Restate word for word the lines of the data below, from the first through the one that has "COL=S.collection".

_SOURCE EXCERPT_.
◆ ◆ ◆ ◆ ◆ ◆ ◆

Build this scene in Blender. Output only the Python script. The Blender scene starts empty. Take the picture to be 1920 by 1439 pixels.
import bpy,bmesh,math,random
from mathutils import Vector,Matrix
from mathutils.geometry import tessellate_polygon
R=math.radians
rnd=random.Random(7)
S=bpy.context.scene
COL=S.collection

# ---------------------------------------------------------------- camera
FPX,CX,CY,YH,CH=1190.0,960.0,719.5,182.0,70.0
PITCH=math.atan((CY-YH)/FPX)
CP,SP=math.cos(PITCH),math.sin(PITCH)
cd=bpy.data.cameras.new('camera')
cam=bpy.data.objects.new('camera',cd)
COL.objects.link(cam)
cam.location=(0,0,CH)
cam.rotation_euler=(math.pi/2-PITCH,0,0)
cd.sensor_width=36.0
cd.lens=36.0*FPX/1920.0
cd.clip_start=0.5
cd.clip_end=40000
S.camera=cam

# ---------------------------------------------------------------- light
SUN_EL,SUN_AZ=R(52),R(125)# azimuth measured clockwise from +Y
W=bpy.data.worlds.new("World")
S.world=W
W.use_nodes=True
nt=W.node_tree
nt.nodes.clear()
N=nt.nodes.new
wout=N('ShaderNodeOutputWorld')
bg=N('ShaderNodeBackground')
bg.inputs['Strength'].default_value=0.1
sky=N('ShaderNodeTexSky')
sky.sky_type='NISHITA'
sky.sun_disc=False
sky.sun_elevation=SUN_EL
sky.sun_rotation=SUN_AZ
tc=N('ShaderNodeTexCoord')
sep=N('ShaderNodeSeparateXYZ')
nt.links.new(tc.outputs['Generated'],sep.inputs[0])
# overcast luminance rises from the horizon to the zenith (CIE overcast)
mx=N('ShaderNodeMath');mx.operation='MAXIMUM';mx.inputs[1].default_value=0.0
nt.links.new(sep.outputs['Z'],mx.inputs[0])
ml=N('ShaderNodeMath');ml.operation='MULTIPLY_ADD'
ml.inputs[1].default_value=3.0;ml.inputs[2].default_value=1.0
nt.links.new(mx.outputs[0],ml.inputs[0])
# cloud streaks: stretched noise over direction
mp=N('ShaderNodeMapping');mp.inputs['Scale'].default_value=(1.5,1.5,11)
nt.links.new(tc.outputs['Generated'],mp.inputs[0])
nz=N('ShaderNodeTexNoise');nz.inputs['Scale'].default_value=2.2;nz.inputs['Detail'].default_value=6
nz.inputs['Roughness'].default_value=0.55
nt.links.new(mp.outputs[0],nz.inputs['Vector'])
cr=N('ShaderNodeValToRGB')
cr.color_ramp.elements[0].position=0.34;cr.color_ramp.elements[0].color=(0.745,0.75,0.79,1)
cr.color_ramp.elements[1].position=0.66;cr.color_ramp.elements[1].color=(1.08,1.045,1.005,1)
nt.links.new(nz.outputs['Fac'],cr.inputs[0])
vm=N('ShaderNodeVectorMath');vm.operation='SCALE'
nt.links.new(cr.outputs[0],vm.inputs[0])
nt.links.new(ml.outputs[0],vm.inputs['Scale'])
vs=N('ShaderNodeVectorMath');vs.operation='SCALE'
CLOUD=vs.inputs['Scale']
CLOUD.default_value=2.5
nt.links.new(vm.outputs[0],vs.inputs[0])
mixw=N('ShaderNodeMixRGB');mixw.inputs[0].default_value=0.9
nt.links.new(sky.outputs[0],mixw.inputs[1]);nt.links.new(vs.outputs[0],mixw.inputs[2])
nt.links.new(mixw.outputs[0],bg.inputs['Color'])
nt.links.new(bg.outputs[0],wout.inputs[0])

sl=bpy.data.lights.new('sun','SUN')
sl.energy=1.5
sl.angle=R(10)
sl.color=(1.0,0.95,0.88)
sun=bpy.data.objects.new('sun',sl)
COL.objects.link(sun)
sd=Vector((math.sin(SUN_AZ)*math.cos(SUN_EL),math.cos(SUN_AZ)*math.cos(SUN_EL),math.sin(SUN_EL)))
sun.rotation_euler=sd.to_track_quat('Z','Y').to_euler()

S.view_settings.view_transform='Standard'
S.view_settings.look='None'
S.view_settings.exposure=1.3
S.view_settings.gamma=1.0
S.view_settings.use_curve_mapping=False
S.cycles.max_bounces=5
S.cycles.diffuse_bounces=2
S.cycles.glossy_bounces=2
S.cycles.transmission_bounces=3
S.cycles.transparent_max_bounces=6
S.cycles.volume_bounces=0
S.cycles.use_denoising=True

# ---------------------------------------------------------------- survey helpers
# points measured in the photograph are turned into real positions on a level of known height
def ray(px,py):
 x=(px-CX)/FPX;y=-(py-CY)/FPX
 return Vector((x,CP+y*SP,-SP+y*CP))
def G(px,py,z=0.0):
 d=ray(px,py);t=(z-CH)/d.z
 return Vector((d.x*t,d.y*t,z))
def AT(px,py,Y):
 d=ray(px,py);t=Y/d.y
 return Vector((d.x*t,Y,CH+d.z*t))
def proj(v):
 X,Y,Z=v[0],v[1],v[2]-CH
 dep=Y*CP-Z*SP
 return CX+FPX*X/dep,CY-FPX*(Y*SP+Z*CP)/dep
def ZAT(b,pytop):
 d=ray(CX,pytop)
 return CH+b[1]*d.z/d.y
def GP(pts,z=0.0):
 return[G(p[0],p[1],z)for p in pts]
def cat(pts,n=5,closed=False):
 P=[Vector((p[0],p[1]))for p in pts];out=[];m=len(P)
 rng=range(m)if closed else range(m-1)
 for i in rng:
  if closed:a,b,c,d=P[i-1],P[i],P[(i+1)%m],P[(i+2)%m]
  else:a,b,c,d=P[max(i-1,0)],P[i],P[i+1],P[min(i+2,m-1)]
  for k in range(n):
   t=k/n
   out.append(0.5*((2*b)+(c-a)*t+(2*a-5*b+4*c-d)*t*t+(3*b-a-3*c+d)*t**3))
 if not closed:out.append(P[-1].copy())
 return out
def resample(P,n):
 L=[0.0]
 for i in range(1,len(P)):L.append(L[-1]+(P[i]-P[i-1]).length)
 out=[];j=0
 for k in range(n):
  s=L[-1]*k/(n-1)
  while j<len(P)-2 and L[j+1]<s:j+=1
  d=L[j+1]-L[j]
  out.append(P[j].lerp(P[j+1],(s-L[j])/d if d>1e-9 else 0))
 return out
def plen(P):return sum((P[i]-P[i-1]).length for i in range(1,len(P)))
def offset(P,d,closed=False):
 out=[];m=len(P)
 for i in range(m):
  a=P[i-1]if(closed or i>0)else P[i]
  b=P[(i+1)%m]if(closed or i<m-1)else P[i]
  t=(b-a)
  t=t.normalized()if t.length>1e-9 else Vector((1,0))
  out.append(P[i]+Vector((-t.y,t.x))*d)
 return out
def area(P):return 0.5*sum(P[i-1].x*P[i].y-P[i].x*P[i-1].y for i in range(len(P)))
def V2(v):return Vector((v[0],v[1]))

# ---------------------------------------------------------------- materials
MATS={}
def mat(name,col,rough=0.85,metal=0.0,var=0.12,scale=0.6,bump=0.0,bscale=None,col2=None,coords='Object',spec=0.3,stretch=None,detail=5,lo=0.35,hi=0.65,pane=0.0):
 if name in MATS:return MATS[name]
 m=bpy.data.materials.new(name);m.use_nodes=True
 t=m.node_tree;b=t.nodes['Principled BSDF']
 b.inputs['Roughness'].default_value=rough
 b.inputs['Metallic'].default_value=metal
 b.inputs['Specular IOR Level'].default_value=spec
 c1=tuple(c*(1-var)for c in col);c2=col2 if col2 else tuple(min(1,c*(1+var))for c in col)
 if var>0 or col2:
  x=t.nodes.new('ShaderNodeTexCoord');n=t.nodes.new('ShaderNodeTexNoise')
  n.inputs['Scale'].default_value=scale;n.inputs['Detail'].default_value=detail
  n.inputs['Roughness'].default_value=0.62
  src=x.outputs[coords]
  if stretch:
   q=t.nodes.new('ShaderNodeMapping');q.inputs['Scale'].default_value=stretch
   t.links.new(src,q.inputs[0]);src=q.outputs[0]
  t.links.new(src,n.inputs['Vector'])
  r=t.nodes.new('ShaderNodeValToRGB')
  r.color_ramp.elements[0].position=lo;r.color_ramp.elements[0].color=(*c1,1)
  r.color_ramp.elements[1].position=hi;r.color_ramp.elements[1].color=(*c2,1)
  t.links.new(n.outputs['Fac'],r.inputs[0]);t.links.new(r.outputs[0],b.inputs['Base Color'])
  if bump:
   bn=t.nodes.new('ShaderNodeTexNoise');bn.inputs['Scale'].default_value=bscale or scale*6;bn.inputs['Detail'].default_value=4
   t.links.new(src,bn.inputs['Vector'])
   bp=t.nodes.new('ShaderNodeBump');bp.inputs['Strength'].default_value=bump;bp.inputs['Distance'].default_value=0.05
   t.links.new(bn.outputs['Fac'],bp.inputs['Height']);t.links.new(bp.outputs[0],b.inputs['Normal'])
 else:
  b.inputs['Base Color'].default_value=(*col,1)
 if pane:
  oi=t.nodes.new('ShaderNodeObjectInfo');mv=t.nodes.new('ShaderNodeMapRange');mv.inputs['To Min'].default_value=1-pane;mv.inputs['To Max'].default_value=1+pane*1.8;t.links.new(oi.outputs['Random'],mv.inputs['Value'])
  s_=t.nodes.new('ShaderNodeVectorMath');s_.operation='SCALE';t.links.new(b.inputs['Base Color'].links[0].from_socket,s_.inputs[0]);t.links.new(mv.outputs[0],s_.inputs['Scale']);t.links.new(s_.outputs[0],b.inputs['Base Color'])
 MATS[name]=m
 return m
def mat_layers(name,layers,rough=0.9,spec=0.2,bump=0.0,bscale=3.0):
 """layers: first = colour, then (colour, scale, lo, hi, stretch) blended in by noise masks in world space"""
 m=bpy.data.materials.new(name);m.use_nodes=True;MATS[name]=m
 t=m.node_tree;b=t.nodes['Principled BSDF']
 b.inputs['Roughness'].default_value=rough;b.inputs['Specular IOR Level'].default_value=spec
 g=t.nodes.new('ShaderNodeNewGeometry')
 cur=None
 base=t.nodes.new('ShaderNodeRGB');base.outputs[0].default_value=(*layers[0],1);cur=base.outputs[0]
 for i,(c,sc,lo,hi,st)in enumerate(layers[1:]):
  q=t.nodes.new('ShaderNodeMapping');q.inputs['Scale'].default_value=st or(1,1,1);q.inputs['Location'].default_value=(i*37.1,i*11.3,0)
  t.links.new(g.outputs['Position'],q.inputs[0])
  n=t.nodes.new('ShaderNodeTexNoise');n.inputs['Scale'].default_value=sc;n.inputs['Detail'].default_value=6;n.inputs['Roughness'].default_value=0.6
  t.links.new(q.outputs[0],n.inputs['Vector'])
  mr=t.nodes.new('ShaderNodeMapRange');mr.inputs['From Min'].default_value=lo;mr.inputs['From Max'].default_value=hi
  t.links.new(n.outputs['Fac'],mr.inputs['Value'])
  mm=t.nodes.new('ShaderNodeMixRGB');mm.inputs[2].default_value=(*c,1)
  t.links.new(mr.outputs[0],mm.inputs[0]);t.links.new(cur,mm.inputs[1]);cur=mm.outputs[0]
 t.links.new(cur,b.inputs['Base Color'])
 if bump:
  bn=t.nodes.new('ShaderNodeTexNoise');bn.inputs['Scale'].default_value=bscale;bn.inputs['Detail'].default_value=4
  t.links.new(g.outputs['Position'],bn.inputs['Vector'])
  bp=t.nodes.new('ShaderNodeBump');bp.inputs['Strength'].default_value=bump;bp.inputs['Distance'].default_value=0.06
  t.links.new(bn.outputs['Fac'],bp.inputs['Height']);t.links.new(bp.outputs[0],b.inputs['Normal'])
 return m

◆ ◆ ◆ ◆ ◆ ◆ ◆

_SOLUTION_.
Build this scene in Blender. Output only the Python script. The Blender scene starts empty. Take the picture to be 1920 by 1439 pixels.
import bpy,bmesh,math,random
from mathutils import Vector,Matrix
from mathutils.geometry import tessellate_polygon
R=math.radians
rnd=random.Random(7)
S=bpy.context.scene
COL=S.collection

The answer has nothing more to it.